The Deer and the Cauldron (鹿鼎记) or The Duke of Mount Deer is a Wuxia novel by Louis Cha. It is also the last of Cha's Wuxia works.
The novel is initially published as a serial, the first installment published on October 24, 1969 in Ming Pao and ran for 2 years and 11 months until September 23, 1972.
The choice of the novel's title, which literally means Tale of the Deer and the Cauldron, is alluded to in a section in the first chapter, in which a scholar has a conversation with his son.
The scholar recounts that both the deer and the cauldron serve as metaphors for the Central Plains and the empire.
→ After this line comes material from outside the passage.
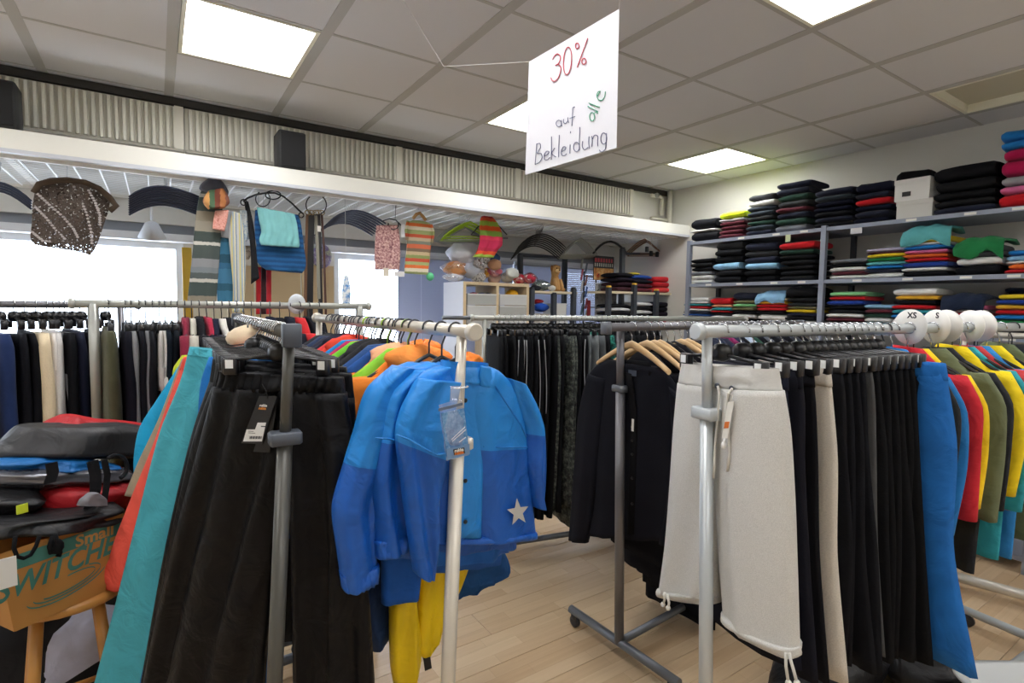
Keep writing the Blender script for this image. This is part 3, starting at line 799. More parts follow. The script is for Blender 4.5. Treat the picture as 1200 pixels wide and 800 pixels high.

It is written in volume 92 of the historical text Book of Han "The deer lost by Qin was hunted by all under Heavens (《史记?卷九十二》:“秦失其鹿,天下共逐之。” ), an illustration of the rise of numerous rivalling warlords contesting for supremacy to capture the prize, the empire lost by Qin.
During the Zhou Dynasty, there were the Nine Cauldrons, symbolic of the Divine Mandate of rulership. Zuo Zhuan recorded an account where the ruler of the most powerful State of Chu enquired the weight of the cauldron from a Zhou minister. This sent a clear signal that he was coveting the rulership of the Empire technically possessed by the King of Zhou.
The title refers to the novel's background where the
Han Chinese subjects of the fallen Ming Dynasty struggle to restore their former
empire by opposing the nascent Manchu-ruled Qing Dynasty.